“Sweetheart, come sing for Bridgette!” yelled my mother from the living room. I was four years old and Bridgette was my mom’s best friend who was a professional singer and gorgeous and blond. I was too embarrassed to sing in person so I made a deal with my mom to give me five minutes and I would record my voice into a tape recorder from my bedroom. Then she could play Bridgette the tape. She laughed and said fine. So from the safety of my twin bed, I hit RECORD and sang “Country Roads, Take Me Home” by John Denver. I handed my mom the tape and then ran back into my bedroom, too nervous for feedback. Bridgette listened to it and yelled back: “Hey Georgia, you’re really good! You should be a singer.” And with that, I flung all good common sense to the side and decided to be just that. A singer.

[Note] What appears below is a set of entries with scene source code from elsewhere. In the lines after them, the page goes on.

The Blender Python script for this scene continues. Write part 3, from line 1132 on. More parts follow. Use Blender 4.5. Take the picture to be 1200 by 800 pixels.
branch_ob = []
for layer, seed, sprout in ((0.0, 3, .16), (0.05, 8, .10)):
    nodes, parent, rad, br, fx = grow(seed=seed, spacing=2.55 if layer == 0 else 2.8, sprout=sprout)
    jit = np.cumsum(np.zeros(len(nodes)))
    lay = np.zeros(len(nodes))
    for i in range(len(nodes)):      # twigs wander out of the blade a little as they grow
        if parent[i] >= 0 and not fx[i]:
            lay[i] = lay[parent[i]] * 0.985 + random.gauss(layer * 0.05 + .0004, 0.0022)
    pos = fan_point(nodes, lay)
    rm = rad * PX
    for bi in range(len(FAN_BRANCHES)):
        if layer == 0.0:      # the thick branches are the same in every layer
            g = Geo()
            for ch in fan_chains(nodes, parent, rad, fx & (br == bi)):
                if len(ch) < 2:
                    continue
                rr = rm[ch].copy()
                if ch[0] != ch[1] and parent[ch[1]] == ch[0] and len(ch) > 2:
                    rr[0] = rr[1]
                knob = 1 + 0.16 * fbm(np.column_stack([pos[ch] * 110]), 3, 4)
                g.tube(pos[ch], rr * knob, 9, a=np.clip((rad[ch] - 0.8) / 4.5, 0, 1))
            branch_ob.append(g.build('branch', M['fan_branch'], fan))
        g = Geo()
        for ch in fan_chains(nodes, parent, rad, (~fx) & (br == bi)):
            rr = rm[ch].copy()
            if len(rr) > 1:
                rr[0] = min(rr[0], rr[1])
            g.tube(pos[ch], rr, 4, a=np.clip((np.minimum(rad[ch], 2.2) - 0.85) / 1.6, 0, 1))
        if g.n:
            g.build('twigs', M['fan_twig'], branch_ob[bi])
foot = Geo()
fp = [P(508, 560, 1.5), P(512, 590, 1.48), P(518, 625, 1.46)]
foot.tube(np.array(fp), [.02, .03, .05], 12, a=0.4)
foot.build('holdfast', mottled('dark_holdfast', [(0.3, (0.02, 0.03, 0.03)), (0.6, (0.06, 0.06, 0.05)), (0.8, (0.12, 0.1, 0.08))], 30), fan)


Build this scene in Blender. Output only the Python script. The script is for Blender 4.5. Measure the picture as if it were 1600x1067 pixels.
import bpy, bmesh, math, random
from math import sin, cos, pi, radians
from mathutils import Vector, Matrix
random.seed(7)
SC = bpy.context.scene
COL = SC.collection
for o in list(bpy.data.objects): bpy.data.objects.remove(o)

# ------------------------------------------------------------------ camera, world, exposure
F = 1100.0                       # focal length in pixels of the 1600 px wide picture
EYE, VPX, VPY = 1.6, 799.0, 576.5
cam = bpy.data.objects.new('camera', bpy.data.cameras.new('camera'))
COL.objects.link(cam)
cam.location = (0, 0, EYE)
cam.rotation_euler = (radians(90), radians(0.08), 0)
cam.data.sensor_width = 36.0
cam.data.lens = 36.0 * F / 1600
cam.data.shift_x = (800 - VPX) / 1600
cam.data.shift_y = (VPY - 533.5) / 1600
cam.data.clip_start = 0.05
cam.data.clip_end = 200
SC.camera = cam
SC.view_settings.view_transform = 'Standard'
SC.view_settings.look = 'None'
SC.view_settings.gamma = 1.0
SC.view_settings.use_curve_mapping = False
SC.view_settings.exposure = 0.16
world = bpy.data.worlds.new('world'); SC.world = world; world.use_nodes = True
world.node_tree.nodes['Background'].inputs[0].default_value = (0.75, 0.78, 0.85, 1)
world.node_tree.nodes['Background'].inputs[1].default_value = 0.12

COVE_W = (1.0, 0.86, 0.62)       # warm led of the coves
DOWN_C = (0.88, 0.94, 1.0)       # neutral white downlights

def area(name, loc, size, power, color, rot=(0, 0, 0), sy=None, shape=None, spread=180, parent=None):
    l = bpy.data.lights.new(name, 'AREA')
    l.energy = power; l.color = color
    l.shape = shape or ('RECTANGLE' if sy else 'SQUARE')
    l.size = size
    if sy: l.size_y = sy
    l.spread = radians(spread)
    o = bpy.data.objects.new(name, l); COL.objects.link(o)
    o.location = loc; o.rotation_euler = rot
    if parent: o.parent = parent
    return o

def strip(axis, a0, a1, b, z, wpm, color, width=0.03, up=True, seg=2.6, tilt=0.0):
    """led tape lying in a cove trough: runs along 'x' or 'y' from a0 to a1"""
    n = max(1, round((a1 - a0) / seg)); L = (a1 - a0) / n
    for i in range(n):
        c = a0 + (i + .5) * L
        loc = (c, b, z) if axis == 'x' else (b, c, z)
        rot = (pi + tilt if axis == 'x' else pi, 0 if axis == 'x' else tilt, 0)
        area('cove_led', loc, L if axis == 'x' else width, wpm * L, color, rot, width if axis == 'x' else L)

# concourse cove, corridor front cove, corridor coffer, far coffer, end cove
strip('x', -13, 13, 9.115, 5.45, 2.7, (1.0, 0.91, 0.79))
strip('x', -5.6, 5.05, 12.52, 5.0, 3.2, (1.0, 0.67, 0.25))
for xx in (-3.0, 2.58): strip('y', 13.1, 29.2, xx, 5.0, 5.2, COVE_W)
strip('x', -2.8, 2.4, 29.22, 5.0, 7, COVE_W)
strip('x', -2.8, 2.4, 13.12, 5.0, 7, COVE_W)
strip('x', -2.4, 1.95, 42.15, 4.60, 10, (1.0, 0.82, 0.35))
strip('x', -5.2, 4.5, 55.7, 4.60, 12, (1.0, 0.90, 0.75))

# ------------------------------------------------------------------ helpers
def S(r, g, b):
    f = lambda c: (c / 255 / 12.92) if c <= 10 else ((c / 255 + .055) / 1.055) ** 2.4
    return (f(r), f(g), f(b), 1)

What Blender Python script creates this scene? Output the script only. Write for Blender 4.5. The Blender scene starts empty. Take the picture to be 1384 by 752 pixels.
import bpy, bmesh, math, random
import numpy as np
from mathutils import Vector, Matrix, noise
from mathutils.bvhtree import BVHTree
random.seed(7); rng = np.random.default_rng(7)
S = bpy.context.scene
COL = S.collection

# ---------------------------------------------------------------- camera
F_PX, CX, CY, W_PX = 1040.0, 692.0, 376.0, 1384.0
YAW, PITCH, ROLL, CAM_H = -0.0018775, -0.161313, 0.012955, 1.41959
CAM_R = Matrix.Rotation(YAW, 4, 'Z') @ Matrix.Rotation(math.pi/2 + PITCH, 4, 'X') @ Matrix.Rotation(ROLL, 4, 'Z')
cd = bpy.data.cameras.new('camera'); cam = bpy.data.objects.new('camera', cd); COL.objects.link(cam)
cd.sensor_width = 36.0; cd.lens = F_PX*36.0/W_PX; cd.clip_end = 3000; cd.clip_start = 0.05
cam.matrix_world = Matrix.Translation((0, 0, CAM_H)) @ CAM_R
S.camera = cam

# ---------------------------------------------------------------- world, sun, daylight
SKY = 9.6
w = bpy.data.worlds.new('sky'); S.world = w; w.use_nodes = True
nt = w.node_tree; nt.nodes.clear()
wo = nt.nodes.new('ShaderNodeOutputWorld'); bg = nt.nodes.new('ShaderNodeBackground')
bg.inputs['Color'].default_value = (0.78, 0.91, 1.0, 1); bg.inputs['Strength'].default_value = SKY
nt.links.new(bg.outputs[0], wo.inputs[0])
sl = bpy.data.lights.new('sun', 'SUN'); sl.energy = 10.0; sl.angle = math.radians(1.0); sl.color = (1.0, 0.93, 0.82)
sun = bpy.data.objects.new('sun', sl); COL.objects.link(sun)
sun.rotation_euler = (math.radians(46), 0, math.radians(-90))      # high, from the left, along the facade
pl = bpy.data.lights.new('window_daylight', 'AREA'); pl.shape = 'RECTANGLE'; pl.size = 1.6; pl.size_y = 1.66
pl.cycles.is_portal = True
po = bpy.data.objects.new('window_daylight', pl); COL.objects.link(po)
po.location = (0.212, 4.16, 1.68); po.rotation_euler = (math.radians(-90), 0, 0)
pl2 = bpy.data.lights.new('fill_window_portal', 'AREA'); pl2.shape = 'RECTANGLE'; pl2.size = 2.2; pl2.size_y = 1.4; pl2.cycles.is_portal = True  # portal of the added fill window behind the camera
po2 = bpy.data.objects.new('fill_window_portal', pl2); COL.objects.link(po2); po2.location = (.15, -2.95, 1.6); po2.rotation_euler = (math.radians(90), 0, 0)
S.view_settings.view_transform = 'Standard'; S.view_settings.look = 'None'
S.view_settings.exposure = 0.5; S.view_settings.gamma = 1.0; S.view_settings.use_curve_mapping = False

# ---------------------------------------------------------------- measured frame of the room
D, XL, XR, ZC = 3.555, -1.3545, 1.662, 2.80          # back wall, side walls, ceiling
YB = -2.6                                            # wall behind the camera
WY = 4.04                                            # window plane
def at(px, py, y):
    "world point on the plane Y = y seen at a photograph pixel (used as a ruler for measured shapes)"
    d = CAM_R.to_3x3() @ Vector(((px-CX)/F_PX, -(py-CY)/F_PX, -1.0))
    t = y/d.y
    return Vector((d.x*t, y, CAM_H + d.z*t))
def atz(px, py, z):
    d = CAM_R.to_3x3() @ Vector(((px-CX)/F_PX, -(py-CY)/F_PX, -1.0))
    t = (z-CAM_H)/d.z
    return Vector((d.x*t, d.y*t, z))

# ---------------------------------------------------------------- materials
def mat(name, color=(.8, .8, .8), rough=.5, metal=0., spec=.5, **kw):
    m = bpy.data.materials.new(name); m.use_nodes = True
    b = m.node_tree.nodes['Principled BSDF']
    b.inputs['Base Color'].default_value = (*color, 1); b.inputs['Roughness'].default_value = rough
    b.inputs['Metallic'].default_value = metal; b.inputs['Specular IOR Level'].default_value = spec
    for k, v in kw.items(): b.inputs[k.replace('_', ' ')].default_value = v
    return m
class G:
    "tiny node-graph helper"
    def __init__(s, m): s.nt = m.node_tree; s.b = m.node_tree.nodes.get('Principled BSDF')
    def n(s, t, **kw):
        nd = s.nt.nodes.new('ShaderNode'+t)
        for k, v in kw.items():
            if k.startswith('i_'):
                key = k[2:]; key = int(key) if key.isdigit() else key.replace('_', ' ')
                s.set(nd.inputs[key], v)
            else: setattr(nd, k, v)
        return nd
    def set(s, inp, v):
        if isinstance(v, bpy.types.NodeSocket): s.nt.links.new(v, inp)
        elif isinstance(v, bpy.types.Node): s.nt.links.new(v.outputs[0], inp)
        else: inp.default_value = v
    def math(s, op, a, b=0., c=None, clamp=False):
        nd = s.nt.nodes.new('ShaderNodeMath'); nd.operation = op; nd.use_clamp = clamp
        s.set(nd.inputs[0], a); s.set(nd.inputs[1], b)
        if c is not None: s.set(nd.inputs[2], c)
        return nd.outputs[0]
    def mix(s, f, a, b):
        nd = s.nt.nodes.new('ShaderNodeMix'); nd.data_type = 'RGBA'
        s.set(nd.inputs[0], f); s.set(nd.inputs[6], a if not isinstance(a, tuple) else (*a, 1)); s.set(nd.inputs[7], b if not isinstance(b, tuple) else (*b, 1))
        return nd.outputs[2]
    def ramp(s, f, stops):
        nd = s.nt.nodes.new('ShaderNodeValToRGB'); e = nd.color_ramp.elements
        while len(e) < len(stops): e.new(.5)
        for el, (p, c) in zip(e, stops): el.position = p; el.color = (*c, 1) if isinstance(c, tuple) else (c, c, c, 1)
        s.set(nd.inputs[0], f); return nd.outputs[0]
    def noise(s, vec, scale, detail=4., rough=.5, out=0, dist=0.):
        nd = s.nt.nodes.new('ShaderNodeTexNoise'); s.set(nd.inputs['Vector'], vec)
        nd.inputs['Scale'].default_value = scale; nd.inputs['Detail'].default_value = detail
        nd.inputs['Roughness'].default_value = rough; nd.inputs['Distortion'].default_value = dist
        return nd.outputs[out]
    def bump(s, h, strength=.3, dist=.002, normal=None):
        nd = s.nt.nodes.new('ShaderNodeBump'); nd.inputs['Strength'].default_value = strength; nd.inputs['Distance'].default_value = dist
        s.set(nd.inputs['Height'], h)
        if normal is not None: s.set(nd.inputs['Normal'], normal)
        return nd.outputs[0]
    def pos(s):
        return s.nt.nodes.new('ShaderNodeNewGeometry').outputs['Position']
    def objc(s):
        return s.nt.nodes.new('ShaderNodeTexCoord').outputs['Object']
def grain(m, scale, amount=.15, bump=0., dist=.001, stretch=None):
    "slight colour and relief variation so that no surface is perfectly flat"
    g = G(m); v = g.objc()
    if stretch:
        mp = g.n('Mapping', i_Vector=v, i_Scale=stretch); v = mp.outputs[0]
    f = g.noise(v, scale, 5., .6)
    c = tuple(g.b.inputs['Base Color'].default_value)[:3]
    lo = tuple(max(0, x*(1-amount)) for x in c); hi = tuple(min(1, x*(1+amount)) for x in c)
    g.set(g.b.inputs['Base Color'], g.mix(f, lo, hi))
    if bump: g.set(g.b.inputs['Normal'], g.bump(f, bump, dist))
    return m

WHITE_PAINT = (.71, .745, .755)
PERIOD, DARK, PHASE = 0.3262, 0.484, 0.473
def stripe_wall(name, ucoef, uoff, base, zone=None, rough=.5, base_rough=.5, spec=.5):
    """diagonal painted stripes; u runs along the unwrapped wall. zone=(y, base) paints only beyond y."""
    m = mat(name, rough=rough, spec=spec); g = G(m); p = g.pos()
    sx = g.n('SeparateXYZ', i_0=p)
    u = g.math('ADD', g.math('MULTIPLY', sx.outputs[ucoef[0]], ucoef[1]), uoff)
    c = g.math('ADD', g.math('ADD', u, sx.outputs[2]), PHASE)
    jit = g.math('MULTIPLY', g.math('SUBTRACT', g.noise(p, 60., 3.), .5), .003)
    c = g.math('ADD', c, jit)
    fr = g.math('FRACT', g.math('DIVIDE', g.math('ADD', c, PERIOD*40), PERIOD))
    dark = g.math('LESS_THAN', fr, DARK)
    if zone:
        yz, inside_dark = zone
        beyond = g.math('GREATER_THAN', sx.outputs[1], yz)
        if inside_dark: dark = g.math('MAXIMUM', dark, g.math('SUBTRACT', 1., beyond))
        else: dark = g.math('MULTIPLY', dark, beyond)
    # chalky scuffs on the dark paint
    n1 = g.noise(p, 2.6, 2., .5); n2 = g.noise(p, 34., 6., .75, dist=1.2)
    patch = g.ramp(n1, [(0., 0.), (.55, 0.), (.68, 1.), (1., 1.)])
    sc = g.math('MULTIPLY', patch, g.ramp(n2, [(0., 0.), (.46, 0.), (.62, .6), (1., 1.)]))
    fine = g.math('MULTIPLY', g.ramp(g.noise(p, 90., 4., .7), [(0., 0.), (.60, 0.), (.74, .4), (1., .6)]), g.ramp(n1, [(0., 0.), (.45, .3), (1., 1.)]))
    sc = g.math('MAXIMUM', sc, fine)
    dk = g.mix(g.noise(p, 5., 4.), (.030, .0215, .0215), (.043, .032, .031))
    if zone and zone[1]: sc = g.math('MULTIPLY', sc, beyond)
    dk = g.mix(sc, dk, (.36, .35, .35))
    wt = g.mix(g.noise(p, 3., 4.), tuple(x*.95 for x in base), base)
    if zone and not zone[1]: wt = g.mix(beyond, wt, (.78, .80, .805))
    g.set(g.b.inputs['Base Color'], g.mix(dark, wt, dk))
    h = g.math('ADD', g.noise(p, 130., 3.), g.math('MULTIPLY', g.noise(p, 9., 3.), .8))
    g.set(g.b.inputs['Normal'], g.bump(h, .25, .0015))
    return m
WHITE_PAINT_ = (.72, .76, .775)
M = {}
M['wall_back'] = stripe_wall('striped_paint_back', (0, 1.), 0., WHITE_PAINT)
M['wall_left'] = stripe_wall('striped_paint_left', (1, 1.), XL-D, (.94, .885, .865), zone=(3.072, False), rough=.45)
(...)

I grew up listening to such country pop crossover stars like Ronnie Milsap, Kenny Rogers, Dolly Parton and Barbara Mandrell. My mom and dad also loved Neil Diamond, Barbra Streisand and Barry Manilow. What I took away from those records were how stunning the melodies and lyrics were. I had found a passion even greater than singing when I discovered songwriting. I wrote my first song when I was ten about the boy next door. I wasn’t really in love with Shaun, but the song seemed to have more power if I introduced the matter of love into the lyric. You know, whatever works 😉
I got my first taste of rock and roll when my two older sisters let me come into their room during that very sacred time they were listening to their Fleetwood Mac, Loggins & Messina and Beatles records. Again, I was hooked. To help the cause, I took up guitar when I was twelve and my teacher was a cool, progressive twenty-something woman named Melody, who turned me on to Joni Mitchell and Joan Baez. I lived in San Antonio, Texas and that same year, I started performing at a honky tonk on the outskirts of town called The Texas Star Inn. Melody was in the house band so as nervous as I was, I felt comfortable knowing she was on stage. I had learned my four standards that I was told every country band knew: Delta Dawn, The Gambler, Coalminer’s Daughter, and Tanya Tucker’s Texas, When I Die. I was told if I knew those songs, I could sit in anywhere there was a country band. It seemed to be true. At the Texas Star Inn, I would wait for my cue to go on stage when the band leader said “Ladies and Gentlemen, would you please welcome knee-high to a grasshopper, Miss Georgia Leigh!” That was my middle name. And I was literally four feet tall.